Sunday, July 26, 2015

No Sympathy For Ash Mad?

So, infidelity-encouraging and enabling website Ashley Madison was hacked. Private customer information was stolen, some of it was made public, and the hackers (known as Impact Team) have threatened to release everything if the company is not shut down. A refrain I’ve been reading a lot on social media is, “I have no sympathy,” mostly from people who remain blissfully unaware of what they are endorsing, condoning and congratulating.

Where some see karmic justice being served, I see a violation of people’s privacy. Plain and simple.

I understand where the non-sympathizers are coming from. Ashley Madison is a dating website for people who are already in a committed relationship. Because “relationships change over time,” as their spokesperson said in a commercial I saw years ago. “Life is short, have an affair,” is their current slogan. The victims of this cyber terrorism, as AM is calling it, are married or otherwise committed men and women looking to cheat on their spouses or significant others.

Another clear-cut case of boo right in the hoo. If all those allegedly thousands of home-wreckers are exposed, they are getting what they so richly deserve, right?


This is not a black and white issue of villains getting their comeuppance. It is, as I said earlier, a violation of privacy. It is theft.

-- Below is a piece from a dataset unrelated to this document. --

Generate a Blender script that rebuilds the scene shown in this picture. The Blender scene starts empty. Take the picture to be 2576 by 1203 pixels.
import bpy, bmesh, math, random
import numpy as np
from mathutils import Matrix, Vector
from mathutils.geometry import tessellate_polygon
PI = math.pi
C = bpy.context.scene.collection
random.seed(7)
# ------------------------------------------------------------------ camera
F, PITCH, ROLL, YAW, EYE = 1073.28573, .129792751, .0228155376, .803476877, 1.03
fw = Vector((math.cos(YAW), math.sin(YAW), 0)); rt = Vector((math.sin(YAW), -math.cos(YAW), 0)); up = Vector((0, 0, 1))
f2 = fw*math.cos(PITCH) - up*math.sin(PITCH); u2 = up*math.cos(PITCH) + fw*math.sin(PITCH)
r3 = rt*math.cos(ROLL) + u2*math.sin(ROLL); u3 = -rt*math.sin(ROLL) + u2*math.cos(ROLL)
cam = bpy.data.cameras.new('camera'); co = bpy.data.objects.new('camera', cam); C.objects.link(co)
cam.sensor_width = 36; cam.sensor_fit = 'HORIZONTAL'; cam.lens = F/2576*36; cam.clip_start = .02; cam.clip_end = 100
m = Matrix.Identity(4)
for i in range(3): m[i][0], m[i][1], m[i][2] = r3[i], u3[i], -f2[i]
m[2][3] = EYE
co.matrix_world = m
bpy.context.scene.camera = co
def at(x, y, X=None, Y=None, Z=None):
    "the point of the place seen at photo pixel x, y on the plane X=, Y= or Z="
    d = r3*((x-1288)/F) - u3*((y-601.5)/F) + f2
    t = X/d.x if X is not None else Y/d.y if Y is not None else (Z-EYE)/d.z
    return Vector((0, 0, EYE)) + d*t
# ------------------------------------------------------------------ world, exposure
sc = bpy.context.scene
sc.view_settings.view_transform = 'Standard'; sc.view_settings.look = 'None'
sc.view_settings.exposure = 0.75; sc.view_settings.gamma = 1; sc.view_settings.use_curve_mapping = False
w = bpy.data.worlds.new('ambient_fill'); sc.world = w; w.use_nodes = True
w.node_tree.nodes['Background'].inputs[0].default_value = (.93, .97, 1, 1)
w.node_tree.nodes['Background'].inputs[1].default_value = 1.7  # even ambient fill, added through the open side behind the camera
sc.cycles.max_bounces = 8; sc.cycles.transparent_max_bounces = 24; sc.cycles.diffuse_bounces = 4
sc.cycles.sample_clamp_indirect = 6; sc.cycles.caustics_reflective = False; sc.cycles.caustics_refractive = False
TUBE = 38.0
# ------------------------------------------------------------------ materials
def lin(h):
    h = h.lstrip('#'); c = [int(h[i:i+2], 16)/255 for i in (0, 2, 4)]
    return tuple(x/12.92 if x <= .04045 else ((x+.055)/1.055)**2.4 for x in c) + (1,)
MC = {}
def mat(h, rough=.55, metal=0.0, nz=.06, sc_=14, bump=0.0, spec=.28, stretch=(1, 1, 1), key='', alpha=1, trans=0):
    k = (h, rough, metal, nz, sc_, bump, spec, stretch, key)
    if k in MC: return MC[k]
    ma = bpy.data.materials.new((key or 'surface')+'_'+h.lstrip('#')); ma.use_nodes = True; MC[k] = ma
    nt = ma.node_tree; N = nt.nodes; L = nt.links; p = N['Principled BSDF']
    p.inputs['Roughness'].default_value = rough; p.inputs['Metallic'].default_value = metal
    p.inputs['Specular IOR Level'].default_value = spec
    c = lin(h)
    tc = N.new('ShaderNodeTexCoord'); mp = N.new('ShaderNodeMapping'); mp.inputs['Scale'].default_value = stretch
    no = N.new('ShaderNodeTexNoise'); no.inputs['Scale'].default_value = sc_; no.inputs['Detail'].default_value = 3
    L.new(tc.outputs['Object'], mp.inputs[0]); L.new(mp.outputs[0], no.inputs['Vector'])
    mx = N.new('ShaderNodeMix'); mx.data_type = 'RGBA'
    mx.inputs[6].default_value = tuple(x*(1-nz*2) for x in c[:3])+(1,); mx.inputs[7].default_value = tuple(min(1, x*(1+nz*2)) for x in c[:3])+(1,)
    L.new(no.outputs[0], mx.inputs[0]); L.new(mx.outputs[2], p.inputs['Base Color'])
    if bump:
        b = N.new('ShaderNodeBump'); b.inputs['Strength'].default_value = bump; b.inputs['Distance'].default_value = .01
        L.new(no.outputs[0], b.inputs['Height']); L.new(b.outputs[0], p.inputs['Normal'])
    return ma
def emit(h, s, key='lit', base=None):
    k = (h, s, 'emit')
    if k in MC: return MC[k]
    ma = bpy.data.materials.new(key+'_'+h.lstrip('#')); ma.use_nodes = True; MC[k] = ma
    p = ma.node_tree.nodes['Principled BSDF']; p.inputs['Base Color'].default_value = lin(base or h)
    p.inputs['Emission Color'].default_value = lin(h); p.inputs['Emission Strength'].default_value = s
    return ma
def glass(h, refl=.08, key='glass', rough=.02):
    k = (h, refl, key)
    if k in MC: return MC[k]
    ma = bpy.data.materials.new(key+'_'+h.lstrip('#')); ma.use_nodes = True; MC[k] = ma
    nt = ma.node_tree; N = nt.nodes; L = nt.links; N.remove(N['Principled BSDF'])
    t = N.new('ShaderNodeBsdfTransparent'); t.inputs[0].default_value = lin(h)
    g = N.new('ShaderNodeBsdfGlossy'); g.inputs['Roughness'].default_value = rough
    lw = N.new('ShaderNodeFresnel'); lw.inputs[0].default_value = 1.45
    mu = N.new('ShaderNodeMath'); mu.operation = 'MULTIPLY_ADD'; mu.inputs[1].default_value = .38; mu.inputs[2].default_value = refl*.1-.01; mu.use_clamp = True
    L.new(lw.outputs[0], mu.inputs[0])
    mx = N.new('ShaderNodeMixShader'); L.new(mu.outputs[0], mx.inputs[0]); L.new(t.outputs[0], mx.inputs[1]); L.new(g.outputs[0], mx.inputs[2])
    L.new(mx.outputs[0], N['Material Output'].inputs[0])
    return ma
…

It just happens to be the theft of private information of people we are only too happy and quick to judge. If the victims here had been Red Cross blood donors, or a list of people who’d contributed to charity, the hackers would be the bad guys, no question.

Now, the opposite could also be stated: if someone hacked the bank accounts of the head honchos at Goldman Sachs and redistributed that wealth Robin Hood-style to the poor, I wouldn’t be nearly so bothered. It would still be theft, and technically wrong, but would I consider it “wrong”? Or karmic justice? A lot of people consider Edward Snowden a hero because of the information he brought to light regarding Homeland Security. I tend to think there is a world of difference between exposing secret government surveillance on its citizens, and exposing all the people who have a profile on a cheating website. The assumption seems to be that everyone on Ashley Madison is a scumbag. Are they? A good question, but not a relevant one.

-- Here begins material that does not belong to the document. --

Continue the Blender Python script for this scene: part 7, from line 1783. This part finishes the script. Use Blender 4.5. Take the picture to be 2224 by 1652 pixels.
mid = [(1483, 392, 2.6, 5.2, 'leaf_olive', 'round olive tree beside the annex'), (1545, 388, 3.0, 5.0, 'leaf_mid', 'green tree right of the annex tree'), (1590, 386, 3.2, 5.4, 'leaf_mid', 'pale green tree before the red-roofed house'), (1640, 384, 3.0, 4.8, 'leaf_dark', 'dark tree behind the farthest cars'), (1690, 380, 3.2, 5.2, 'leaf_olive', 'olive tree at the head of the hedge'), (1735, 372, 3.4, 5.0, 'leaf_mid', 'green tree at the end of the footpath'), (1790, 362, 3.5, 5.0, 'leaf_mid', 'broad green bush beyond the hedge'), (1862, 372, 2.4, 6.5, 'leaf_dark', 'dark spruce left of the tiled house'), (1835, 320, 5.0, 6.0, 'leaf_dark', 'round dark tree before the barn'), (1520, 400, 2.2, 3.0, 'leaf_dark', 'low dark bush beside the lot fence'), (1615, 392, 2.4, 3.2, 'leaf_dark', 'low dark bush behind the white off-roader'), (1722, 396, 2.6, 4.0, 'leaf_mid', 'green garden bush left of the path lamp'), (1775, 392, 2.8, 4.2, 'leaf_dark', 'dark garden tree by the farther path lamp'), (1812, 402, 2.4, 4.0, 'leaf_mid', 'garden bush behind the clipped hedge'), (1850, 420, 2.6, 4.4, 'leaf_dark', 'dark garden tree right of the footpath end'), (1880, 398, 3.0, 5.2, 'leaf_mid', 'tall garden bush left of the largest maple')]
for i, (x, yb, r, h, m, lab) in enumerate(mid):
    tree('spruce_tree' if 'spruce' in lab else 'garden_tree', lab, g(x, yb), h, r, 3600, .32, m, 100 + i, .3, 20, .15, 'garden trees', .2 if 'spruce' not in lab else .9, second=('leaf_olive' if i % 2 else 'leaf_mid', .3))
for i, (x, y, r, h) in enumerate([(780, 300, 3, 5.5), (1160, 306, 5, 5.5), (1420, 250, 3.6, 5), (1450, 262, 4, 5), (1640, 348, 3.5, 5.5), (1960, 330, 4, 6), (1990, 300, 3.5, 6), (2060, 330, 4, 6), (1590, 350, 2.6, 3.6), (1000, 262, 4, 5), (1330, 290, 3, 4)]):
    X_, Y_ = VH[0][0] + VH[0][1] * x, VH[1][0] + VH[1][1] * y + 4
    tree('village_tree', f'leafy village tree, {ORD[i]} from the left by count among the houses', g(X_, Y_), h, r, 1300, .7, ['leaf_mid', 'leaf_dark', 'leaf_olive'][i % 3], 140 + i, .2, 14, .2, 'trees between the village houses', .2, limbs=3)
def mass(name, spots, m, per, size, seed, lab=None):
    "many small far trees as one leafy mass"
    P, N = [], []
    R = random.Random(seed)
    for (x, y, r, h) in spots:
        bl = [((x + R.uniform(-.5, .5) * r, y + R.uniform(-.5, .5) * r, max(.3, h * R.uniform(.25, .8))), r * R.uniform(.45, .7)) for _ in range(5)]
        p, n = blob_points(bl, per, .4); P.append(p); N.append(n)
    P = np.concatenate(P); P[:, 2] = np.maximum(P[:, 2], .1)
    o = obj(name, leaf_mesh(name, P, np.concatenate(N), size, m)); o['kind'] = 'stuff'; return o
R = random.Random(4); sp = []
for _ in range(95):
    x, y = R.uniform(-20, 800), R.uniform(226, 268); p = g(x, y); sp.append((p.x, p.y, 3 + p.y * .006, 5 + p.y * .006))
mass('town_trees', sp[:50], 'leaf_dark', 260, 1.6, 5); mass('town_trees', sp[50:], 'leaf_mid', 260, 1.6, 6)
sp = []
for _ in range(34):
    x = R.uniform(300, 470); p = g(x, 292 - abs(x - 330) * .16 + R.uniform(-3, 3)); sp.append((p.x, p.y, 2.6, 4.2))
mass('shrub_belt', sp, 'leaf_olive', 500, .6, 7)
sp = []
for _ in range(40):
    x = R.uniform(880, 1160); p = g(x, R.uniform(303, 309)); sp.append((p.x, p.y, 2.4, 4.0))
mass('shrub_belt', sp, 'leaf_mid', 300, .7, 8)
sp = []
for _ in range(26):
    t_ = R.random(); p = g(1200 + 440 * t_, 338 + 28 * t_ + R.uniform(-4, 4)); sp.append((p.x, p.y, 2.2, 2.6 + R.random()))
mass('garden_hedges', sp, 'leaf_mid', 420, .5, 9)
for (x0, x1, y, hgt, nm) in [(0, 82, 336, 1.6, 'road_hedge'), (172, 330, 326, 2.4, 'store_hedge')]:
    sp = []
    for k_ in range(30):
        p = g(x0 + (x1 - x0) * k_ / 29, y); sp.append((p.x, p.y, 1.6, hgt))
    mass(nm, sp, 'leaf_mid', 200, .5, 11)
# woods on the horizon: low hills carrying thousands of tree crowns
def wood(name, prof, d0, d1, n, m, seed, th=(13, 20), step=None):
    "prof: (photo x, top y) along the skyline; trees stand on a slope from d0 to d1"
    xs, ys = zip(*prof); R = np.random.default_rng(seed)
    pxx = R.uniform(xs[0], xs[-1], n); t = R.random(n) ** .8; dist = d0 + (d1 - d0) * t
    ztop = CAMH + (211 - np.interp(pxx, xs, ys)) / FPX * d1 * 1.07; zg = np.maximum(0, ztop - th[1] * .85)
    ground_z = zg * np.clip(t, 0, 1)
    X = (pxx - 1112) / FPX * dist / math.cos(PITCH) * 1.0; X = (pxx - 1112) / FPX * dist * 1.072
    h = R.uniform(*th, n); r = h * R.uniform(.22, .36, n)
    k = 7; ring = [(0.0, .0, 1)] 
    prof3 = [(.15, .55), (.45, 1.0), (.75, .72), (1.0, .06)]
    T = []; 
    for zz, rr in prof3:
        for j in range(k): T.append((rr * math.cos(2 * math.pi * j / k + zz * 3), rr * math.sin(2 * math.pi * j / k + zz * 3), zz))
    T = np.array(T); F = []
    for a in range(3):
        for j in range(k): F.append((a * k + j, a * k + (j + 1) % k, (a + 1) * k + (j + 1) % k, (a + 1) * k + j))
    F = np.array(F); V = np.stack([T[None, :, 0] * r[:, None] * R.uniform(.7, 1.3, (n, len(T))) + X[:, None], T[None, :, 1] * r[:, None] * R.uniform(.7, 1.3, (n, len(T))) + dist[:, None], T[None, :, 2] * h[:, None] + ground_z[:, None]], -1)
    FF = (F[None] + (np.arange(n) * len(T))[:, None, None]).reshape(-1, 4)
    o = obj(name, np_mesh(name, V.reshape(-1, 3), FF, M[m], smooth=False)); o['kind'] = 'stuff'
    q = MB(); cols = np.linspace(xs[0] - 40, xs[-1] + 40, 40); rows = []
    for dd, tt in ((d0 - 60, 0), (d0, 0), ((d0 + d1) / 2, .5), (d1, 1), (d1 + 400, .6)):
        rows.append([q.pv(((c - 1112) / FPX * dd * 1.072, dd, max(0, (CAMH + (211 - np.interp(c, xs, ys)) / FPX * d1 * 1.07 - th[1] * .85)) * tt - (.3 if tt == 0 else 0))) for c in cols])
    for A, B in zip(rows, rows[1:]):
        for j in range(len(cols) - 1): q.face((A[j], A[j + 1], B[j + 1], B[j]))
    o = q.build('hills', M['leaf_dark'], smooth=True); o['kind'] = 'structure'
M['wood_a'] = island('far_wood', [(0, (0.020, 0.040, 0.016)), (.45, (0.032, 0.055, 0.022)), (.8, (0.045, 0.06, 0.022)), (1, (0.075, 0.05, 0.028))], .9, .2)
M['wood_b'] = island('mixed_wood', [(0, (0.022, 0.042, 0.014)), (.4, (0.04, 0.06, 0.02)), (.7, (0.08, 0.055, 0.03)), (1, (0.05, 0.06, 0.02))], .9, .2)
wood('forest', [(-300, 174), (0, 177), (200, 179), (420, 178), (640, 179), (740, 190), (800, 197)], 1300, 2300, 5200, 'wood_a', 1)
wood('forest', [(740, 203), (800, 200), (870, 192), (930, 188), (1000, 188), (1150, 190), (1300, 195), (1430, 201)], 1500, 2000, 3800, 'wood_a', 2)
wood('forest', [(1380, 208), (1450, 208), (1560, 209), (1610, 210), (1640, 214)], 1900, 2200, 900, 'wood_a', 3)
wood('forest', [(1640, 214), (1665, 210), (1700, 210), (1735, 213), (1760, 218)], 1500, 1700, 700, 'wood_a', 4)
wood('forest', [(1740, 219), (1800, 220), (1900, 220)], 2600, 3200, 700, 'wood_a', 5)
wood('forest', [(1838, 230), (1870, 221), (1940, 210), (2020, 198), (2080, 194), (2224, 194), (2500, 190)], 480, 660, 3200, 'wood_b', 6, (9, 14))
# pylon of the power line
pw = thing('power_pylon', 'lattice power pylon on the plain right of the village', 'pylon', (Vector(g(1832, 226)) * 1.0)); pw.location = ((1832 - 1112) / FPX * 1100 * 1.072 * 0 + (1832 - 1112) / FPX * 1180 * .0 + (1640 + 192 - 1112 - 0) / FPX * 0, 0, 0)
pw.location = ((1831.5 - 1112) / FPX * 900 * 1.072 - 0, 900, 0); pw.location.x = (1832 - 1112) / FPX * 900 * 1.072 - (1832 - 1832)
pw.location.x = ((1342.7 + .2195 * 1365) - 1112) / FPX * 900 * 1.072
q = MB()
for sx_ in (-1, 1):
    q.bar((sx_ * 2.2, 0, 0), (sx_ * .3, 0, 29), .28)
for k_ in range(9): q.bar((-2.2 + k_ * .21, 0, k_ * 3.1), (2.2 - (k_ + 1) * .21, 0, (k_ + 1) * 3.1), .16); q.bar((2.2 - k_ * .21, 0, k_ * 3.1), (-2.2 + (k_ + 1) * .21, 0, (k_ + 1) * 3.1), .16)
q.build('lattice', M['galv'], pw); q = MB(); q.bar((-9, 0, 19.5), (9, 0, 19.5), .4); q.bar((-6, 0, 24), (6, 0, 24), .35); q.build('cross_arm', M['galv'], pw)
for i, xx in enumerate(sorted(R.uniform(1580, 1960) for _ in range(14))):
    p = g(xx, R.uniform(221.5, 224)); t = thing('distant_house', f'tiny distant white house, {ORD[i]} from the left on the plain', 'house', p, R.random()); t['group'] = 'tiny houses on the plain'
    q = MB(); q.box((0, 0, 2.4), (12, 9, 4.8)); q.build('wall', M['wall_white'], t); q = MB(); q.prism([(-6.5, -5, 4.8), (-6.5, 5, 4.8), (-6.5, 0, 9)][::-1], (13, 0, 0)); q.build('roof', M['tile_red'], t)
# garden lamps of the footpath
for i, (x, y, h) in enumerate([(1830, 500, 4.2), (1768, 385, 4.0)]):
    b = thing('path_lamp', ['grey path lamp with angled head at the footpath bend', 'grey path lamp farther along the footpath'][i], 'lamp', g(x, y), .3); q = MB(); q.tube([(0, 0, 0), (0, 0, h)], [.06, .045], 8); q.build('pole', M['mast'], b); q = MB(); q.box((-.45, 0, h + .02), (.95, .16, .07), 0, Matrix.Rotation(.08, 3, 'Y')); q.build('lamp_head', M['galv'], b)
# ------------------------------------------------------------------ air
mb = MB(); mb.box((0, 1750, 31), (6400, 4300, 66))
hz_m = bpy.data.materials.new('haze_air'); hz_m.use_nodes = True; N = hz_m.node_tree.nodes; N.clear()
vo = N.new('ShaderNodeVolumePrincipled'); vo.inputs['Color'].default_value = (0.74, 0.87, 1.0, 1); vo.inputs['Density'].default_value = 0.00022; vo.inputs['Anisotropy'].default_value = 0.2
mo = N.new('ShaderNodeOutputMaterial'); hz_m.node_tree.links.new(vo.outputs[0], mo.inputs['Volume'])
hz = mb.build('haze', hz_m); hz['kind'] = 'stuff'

Also irrelevant are the hackers’ reported motives. They say the purpose of their attack was to address a lie in AM’s services. For a $19 fee, they will wipe a customer’s information and history from the site. The hackers say they do no such thing, that the option doesn't actually work. Are the hackers heroes for putting AM on notice? Maybe they are. That doesn’t change the fact that they stole information. If they make that information public, a lot of people will be hurt.

But they’re cheaters, Tim! Cheaters!

So what? What they do in their bedrooms or online is nobody’s business but theirs and their significant others. The cheated have a right to know that their partners are unfaithful, but would they want the whole world knowing their business?

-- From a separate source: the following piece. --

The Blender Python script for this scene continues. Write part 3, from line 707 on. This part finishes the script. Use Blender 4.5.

“Up next to give his projections for the next fiscal year is Johnson, who as we all know has a spouse who’s cheating on him.”

“Wow, Cheryl, your designs for this new jet engine are almost as impressive as the designs your husband has on other women!”

“I hope these investments are more secure than your vows to your life partner!”

No, I can't imagine they'd want that information going public either.

Is Ashley Madison guilty of the fraud the hackers accuse them of? Maybe. If so, will they change their policies for the better? Possibly. Am I wrong for having sympathy for the victims of this cyber crime? Absolutely! At least, that’s what I’m sure many people will think and/or say. And they will likely interpret this post as an endorsement for infidelity. It isn’t, but I am being Hitler-adjacent once more. At least this time I’m prepared for the potential fallout.

Which is more than I can say for the members of Ashley Madison!